As I read the story, this principle struck me: When we face challenges, we should look to those who have done what we are called to do. When we follow their example, one day others will follow ours.


Let's apply this principle to the cast of Christmas. Mary was called to become the mother of the Son of God. Barring miraculous intervention, her best outcome was that her fiancé would "divorce her quietly," as Joseph in fact decided to do (Matthew 1:19). He could have her charged with adultery and executed. But she responded to the call of God: "I am the servant of the Lord; let it be to me according to your word" (Luke 1:38).


Now consider Joseph, Mary's fiancé. If he married this pregnant woman, he risked his reputation in a culture where reputation was essential to his career and future. But "he did as the angel of the Lord commanded him" and made Mary his wife (Matthew 1:24).


The shepherds who came to the first Christmas lived on the lowest rung of their social ladder. They could not testify in court, for they were assumed to be thieves and liars. They could not attend services in a synagogue or at the temple. But when they met the infant Son of God, "the shepherds returned, glorifying and praising God for all they had heard and seen" (Luke 2:20). They risked the rejection of their society to witness to the Christ.

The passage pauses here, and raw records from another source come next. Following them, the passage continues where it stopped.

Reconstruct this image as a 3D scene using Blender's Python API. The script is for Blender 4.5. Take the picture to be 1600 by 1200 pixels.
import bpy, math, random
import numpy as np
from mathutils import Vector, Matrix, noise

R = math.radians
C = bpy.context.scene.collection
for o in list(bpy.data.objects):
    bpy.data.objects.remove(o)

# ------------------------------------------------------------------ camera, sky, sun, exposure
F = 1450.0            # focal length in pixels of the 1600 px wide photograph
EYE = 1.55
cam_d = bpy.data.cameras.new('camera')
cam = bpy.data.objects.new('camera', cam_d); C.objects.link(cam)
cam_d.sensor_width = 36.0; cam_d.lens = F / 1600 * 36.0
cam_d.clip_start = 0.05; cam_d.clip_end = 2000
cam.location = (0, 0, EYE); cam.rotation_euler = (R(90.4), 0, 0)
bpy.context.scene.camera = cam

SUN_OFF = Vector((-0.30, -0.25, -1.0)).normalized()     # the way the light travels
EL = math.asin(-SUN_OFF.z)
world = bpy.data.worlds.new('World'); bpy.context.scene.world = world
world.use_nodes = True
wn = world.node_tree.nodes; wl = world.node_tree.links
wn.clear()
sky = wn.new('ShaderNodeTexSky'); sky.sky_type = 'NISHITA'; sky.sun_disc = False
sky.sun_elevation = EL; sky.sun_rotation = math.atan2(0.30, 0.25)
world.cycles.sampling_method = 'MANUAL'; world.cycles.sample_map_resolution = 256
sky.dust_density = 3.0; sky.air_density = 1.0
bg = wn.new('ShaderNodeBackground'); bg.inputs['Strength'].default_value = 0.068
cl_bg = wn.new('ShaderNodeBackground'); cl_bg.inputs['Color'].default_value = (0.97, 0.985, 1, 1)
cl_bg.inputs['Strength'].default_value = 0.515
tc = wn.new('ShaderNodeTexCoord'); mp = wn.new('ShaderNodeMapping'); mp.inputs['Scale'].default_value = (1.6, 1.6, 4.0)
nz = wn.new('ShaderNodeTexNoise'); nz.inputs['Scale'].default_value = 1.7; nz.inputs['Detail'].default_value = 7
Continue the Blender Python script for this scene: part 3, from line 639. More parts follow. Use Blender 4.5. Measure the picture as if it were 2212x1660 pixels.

And the wise men traveled for two years across 800 miles to worship the Child. They risked their resources, time, and even their lives in response to the invitation of God.


What will it cost you to be faithful to God today? Your resources? The possible rejection of those with whom you share the gospel? Your reputation? Even your life? Look to the cast of Christmas, and follow their example. Then, one day, others will follow yours.